Syria Diaries: A hip hop Sheikh in Tadamon

Shelling in the Tadamon area of Damascus. 16/10/2012.
Back in Gaziantep in April BEIRUTSTATEofMIND met with Mahmud al-Hosseini, the Imam of the Uthman ibn Efan Mosque in the Damascus neighbourhood of Tadamon, when Syria's civil war broke out.

In 2011 as the Syrian regime began to use force to quell popular and peaceful demonstrations al-Hosseini increasingly voiced his opposition to the Assad regime - a course of action that put him on a collision course with regime intelligence working in Tadamon.

As FSA units began to arrive in Tadamon in the summer of 2012 Hosseini took to wearing a disguise in order to avoid being detected and picked up by the Syrian mukhabarat:

Hosseini ditched his clerical garb, instead opting for baggy tracksuits, a baseball cap and largeheadphones to avoid detection. "You know, like a hip-hop style," he says. "I started to walk with a swagger."

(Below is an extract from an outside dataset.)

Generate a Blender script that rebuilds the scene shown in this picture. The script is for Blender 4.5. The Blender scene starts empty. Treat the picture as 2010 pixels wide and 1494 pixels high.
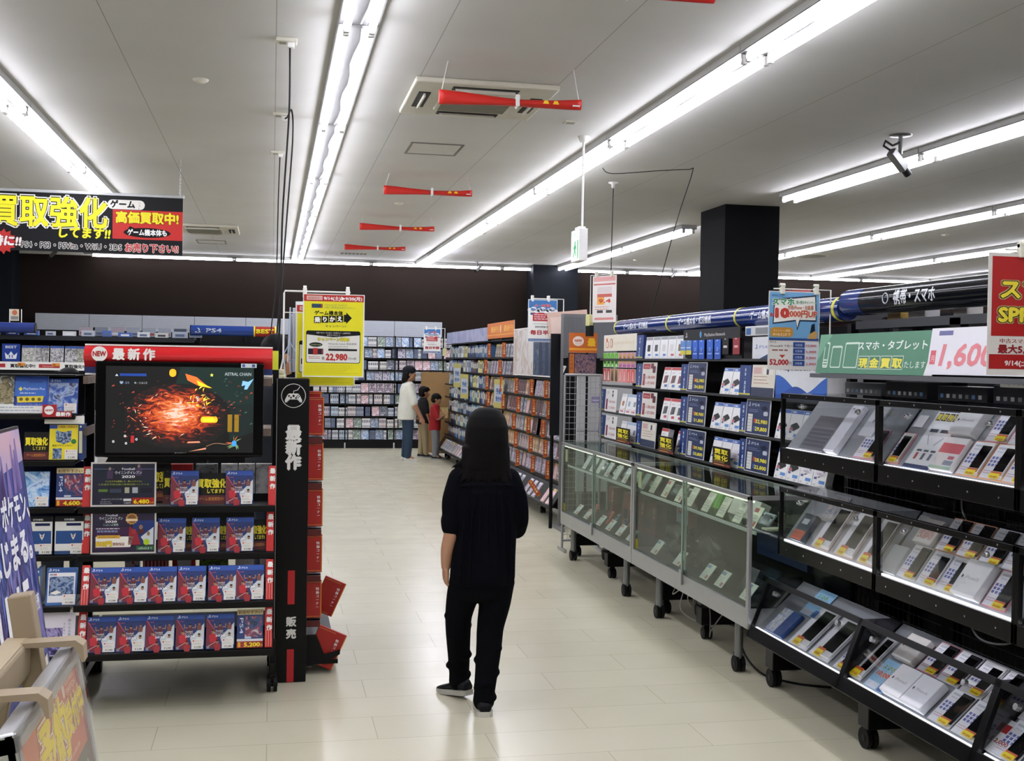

The disguise proved to no avail. Hosseini was eventually picked up.

This is the account of the time he spent in a detention center presided over by the anti-terrorist branch of the Syrian security services:

GAZIANTEP, Turkey/ Sitting in the salon of a modest house on the outskirts of this southern Turkish city, a group of Syrian refugees congregate around freshly prepared meze. Jokes are exchanged. Mahmud al-Hosseini sits cross-legged, anxiously rubbing his wrists together.

This is a nervous tic he developed uring the four months he spent sharing a cell with 60 other men in a prison run by the Syrian intelligence agencies, somewhere on the outskirts of Damascus.

"It was a scene of misery," he says. "A mass of decaying bodies - fleas, scabies, even gangrene. There was not enough room for people to lie down. We slept cross-legged, resting our heads on the shoulders of our neighbors. One morning after I woke up I was standing to stretch my legs, and I realized the guy whose shoulder I had been resting on had died during the night. I hadn't noticed. When someone died in that place, we used to say that God had blessed them. They were free."